How do you say "bring it" in Spanish?

Source: The Plum Line

Petraeus Backs Up Obama On Gitmo

For all the weak-minded still clinging to the 14th century:
General David Petraeus said this past weekend that President Obama's decision to close down Gitmo and end harsh interrogation techniques would benefit the United States in the broader war on terror.
Another horrible Bush legacy coming to an end. But will Dick Cheney see how wrong he is?

Those who served the country, McCain, Gore, Powell, Ventura, Bob Kerrey, agree on torture and waterboarding.

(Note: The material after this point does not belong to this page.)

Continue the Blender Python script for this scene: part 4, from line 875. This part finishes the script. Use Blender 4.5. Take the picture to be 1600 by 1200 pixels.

Those who didn't, Dubbya, Gingrich, Cheney, Rove, Limbaugh, Kristol, O'Reilly, all makes excuses.

Source: HuffPo

Monday, May 25, 2009

Happy Memorial Day

Enjoy the day off, get out your white shoes and slacks.

Sunday, May 24, 2009

Powell On "Face The Nation"

Colin Powell on "Face The Nation".
"I am still a Republican. I'd like to point out that in the course of my 50 years of voting for presidents, I have voted for the person i thought was best qualified at that time to lead the nation. Last year I thought it was President-now Barack Obama," Powell said.


Source: CBS

Olbermann Covers Mancow, "Absolutely Torture"

Keith Olbermann covers the Mancow waterboarding. He lasted 6 seconds.

Imagine doing that 183 times?

Lawrence O'Donnell guests. Makes a great point: it's not waterboarding, it's drowning stopped just before you die. The semantics has to end.